A Roma Grillo sta portando a termine l'operazione Italia come Lagos
Al direttore - Alla fine, per evitare derive a destra, si potrebbero dare due settimane di prorogatio a Brizzi nelle sale.
Giuseppe De Filippi
Al direttore - Come società di grande operatore nel settore dell’economia circolare che da molti anni investe ed esercisce con serietà ed impegno molti impianti, vorrei esprimerle riconoscenza per l’articolo “La grande monnezza” pubblicato sul suo giornale il 27 dicembre 2017” per la corretta (e non usuale) trattazione dell’argomento.

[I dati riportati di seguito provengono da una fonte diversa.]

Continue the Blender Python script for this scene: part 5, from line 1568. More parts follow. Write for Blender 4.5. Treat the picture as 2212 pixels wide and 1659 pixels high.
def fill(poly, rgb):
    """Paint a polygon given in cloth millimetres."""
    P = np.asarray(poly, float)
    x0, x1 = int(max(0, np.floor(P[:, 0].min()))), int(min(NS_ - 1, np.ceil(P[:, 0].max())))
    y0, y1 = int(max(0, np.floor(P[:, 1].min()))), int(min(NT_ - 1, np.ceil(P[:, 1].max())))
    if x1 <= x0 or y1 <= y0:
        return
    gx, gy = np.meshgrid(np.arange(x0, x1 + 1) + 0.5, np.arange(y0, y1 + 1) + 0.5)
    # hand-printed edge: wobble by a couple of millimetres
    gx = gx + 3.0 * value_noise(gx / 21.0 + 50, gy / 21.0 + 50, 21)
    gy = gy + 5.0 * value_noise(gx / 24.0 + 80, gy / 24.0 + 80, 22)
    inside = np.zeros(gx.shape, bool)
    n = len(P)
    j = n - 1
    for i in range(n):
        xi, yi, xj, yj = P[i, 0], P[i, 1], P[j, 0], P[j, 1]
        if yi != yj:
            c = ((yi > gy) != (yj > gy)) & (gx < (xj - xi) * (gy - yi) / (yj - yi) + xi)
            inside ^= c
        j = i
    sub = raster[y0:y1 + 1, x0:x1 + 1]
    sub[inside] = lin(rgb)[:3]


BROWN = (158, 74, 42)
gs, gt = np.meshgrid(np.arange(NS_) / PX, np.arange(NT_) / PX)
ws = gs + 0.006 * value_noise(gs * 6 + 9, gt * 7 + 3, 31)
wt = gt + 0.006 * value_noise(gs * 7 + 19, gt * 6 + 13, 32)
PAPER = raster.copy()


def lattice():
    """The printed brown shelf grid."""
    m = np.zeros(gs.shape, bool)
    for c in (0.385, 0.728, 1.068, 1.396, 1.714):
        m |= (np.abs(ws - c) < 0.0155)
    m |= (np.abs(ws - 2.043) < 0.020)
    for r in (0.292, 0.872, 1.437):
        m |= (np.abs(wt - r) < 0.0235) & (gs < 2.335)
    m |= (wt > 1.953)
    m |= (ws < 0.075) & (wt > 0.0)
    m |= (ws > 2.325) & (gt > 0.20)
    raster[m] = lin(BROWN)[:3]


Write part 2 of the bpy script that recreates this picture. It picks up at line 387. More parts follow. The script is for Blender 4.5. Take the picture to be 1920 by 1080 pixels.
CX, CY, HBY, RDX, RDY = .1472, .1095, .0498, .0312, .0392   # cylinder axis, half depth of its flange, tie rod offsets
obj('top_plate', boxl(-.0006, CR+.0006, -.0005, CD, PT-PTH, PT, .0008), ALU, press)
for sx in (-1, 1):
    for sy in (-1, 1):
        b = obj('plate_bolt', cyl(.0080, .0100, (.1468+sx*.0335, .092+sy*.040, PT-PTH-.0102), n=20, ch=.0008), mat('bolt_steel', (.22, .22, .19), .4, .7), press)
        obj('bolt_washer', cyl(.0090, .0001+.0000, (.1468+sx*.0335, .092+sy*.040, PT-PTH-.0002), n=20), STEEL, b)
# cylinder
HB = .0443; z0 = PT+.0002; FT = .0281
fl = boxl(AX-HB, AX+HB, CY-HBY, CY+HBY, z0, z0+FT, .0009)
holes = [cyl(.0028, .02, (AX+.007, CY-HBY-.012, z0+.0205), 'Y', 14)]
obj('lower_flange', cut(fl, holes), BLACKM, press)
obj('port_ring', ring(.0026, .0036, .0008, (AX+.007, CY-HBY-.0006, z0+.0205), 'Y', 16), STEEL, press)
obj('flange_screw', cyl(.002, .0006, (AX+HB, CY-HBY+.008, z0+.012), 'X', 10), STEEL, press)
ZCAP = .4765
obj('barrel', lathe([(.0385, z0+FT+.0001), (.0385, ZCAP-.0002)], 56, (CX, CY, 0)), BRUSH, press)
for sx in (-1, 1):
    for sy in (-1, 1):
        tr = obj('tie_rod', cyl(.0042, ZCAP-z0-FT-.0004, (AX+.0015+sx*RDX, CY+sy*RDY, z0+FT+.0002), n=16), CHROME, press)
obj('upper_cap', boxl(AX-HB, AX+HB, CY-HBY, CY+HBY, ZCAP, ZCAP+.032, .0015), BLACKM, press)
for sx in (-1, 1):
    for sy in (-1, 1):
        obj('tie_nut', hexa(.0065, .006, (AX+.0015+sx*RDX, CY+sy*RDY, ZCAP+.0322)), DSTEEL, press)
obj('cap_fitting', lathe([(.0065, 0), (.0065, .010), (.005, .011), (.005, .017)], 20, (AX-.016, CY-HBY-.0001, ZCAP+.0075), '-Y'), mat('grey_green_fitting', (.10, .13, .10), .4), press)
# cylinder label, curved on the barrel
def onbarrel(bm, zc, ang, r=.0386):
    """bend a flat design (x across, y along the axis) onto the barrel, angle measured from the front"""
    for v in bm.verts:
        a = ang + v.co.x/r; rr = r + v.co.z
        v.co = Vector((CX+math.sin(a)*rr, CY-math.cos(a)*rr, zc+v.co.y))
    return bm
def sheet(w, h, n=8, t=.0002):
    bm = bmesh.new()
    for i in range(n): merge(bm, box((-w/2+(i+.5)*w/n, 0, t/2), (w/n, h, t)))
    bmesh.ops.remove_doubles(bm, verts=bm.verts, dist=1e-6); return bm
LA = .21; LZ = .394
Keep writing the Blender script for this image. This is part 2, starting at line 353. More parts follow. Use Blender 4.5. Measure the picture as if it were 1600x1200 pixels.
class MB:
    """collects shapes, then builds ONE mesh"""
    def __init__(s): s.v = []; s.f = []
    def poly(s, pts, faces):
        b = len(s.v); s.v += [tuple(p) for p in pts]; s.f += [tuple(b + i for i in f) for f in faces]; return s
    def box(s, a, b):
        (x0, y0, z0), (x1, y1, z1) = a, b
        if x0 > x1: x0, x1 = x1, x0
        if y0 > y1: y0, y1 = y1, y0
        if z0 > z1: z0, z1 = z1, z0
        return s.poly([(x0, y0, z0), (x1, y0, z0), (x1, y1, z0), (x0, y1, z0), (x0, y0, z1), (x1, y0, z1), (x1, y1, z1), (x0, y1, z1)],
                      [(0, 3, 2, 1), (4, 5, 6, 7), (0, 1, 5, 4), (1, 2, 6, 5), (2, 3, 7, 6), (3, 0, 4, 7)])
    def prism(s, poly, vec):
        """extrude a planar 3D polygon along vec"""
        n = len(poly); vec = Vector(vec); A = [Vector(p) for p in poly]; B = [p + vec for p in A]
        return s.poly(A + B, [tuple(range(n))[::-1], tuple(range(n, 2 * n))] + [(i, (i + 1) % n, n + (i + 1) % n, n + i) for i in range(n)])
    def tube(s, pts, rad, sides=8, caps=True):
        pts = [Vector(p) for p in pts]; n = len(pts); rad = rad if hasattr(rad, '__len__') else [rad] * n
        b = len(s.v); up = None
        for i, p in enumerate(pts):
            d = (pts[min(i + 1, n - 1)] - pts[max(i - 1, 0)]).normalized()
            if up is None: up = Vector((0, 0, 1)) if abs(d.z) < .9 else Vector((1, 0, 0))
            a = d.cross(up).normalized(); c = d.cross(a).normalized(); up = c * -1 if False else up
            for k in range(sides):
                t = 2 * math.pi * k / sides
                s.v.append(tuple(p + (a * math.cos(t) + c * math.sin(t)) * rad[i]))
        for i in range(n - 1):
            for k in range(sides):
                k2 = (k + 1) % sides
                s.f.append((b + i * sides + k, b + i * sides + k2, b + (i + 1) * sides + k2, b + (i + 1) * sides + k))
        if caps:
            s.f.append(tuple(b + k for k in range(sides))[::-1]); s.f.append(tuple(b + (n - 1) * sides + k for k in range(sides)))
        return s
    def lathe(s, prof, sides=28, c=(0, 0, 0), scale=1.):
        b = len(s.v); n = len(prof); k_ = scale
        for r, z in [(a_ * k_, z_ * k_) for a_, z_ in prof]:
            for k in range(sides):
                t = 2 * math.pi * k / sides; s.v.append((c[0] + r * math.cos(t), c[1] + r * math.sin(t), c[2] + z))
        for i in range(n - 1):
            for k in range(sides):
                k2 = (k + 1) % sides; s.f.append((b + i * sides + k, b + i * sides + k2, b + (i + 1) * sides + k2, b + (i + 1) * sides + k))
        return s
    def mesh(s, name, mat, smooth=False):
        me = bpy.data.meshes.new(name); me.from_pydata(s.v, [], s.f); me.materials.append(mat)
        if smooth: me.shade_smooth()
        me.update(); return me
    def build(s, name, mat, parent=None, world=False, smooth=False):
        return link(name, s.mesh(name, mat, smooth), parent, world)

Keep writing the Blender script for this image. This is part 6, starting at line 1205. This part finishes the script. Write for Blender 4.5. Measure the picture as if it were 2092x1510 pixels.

I dati pubblicati nell’articolo evidenziano quanto spesso siano strumentali e tendenziosi i dati relativi all’inquinamento dei termovalorizzatori di frequente pubblicati da numerosi altri mezzi di informazione divulgando di fatto delle vere e proprie “fake news”. Per una corretta valutazione del ruolo dei termovalorizzatori sui mutamenti climatici bisogna tenere conto anzitutto del fatto che il conferimento dei rifiuti non riciclabili in discarica, in alternativa ai termovalorizzatori, avrebbe un impatto ben maggiore, senza tener conto anche del fatto che il 50 per cento dei rifiuti avviati a termovalorozzazione proviene da origine di biomassa biodegradabile. Sì può quindi affermare che i Termovalorizzatori in realtà evitano emissioni di CO2 in atmosfera e che illuminare le città con i rifiuti non riciclabili (utilizzando le migliori tecnologie disponibili) è, dal punto del riscaldamento globale del pianeta (effetto serra), oggi la miglior soluzione possibile. Per gli altri inquinanti (polveri sottili (PM10 e PM2,5), ossidi di azoto (NOx), ecc.) numerosi studi scientifici in Italia e in Europa(*) hanno ampiamente dimostrato l’irrilevanza delle emissioni dei Termovalorizzatori rispetto alle emissioni globali da altre fonti. Ciò nonostante la campagna ideologica contro questi impianti prosegue nell’indifferenza di molte istituzioni e alimentata da una certa politica demagogica, contribuendo a causare gravi danni al Paese e alle corrette prospettive di uno sviluppo sostenibile. Cordialmente
L. Valerio Camerano, Amministratore Delegato A2A
E’ un tema incredibile. Il caso Roma lo dimostra. I romani, come abbiamo raccontato, pagano circa 670 milioni di euro all’anno di Tari, la tassa sui rifiuti. Di questi, 200 milioni (circa 63 milioni di costo di trasporto) se ne vanno ogni anno per allontanare i rifiuti e portarli in impianti che possano bruciarli, ovvero nei termovalorizzatori. Costruire un termovalorizzatore che possa bruciare ogni anno 300 mila tonnellate (tutti i termovalorizzatori d’Italia ogni anni inquinano come un’ora di traffico a Roma in un’ora di punta) costa circa 300 milioni di euro. Per ragioni ideologiche, Roma ha scelto di spendere soldi senza senso e di continuare a far finta di non avere un problema. Nel 2012, quando Napoli ancora non aveva risolto almeno parzialmente i suoi problemi con i rifiuti, Eric Sloots, il direttore commerciale della società olandese di energia Avr che ogni anno riceveva tonnellate su tonnellate di rifiuti italiani da smaltire, ci prese in giro in modo formidabile: “Grazie agli italiani ci faremo 35 milioni di docce calde, convertendo i rifiuti in energia”. A Brescia, il termovalorizzatore ha permesso di abbassare le bollette elettriche e le bollette sui rifiuti. A Roma, l’assenza di un termovalorizzatore ha permesso alla Capitale d’Italia di avere contemporaneamente una città ricoperta da immondizia e una tassa sui rifiuti che è la più alta d’Italia. Aveva ragione Grillo: per governare le città, ha detto qualche settimana fa con involontaria comicità, il modello grillino è Lagos, in Nigeria. Una città che in base alla qualità di vita, secondo il “Quality of living city rankings”, si trova al 212° posto su 231 città prese in considerazione in tutto il mondo. Ce ne stiamo accorgendo, grazie Beppe.